TL;DR
Crisil Ratings projects India's electric passenger vehicle sales to more than double by FY28, reaching 500,000 units, driven by lower ownership costs, a wider model selection, technological advancements, and significant OEM investment.
India's electric passenger vehicle (EV) market is set to experience substantial growth, with sales volumes projected to more than double to approximately 500,000 units by the next fiscal year, up from about 220,000 units in fiscal 2026. This surge is expected to boost market penetration to 8-10 percent, according to a recent report by Crisil Ratings. The first quarter of 2026 already saw a remarkable 57 percent year-on-year increase in electric passenger vehicle sales, significantly outperforming the overall passenger vehicle market's 13 percent growth.
The accelerated adoption is attributed to a combination of factors, including lower ownership costs, an expanding array of available models (doubling to around 20 over the past two years and expected to exceed 35 by next fiscal year), and continuous technological advancements. Increased fuel prices have also enhanced the cost-competitiveness of EVs. Furthermore, automakers are heavily investing in electric mobility, with over ₹24,000 crore of the industry's estimated ₹60,000 crore capital expenditure for this fiscal and the next slated for EV portfolio expansion, supply chain localization, and production scaling.
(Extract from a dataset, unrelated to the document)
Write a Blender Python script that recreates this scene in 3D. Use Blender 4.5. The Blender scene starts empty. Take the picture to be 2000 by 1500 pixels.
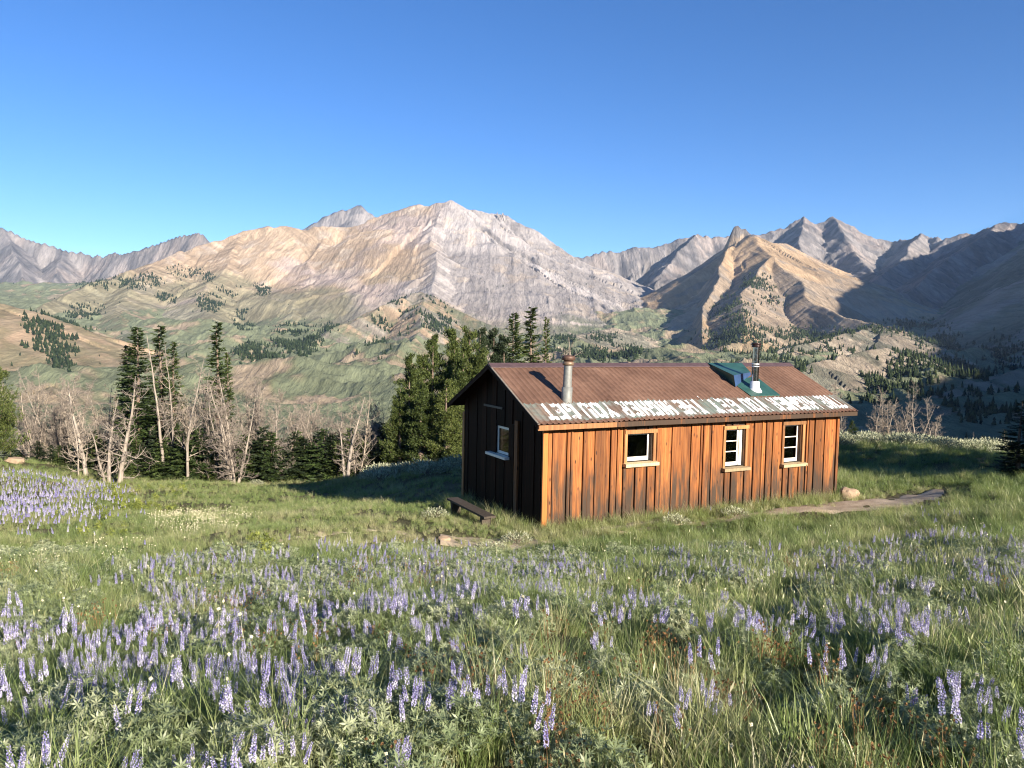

Consumer confidence has also grown due to extended battery warranties of 8-10 years and innovative ownership models like Battery-as-a-Service, which address concerns about upfront costs and long-term reliability. Digital adoption is playing a crucial role, with connected EV adoption rising by 67 percent year-on-year, and digital cluster penetration increasing significantly. EVs are now considered India's second most important smart device category after smartphones, indicating a deeper integration of mobility and digital ecosystems.